Last year, unbeknownst to all but the administrators, a new sport for Colorado schools began taking shape, esports. Yes, the long loved and loathed electronic sporting events for gamers are coming to Colorado courtesy of CHSSA and Playvs as an official sport of Fossil Ridge High School. 

That’s right, an official sport, where members are treated as athletes within the school and are coached by teachers Chris Lake and Rob Jackson, with weekly matches on Tuesdays and Thursdays. However, because players are considered athletes, they must meet the eligibility standards that other athletes achieve, such as good grades and minimal disciplinary action. Just because you get to play games does not mean that this is easy by any stretch of the imagination, and players must be skilled at Smite, League of Legends, and Rocket League in order to have a chance at making the varsity team.

The varsity team, composed of five to seven players, are required to participate in the Fall and Spring season. The Fall season begins the week of the October 14th and at the end of the week the Varsity teams must be set. Once the teams are set, the Fall season begins the week after and ends in January with the playoffs. CHSSA has yet to announce the championship dates for both the Fall and Spring season, but they can be expected to occur at the end of the playoffs, when the finalists are determined.
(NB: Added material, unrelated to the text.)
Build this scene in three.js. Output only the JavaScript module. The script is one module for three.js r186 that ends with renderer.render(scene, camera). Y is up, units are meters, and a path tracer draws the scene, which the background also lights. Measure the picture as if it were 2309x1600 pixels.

Immediately following the end of the Fall season, the Spring season will begin in February and end in May.

In an interview with Jackson, more details were shed on how the team functions specifically at Fossil. After paying a $64 joining fee, players will report to the Ridge TV labs, where the best computers in the school reside. Players are then debriefed in informational meetings and then expected to practice. Practice dates have not been decided, but it could be as much as five times a week. In these practices, students will review footage from the last match and critique what they did wrong. There will be group discussion and individual mentoring. Though it will be mostly group discussion because all of the games are composed of teams. 

Due to Lake and Jackson not possessing experience with these games, students will also be expected to find the most experienced amongst themselves to serve as mentors. Most likely, this will look like the Varsity team mentoring Junior Varsity. Though, as Mr. Jackson suggested, alumni may also be brought in to help support the team.

Esports certainly looks like an exciting new activity for students to engage with and participate in. Perhaps we will even get live streamed games from Fossil.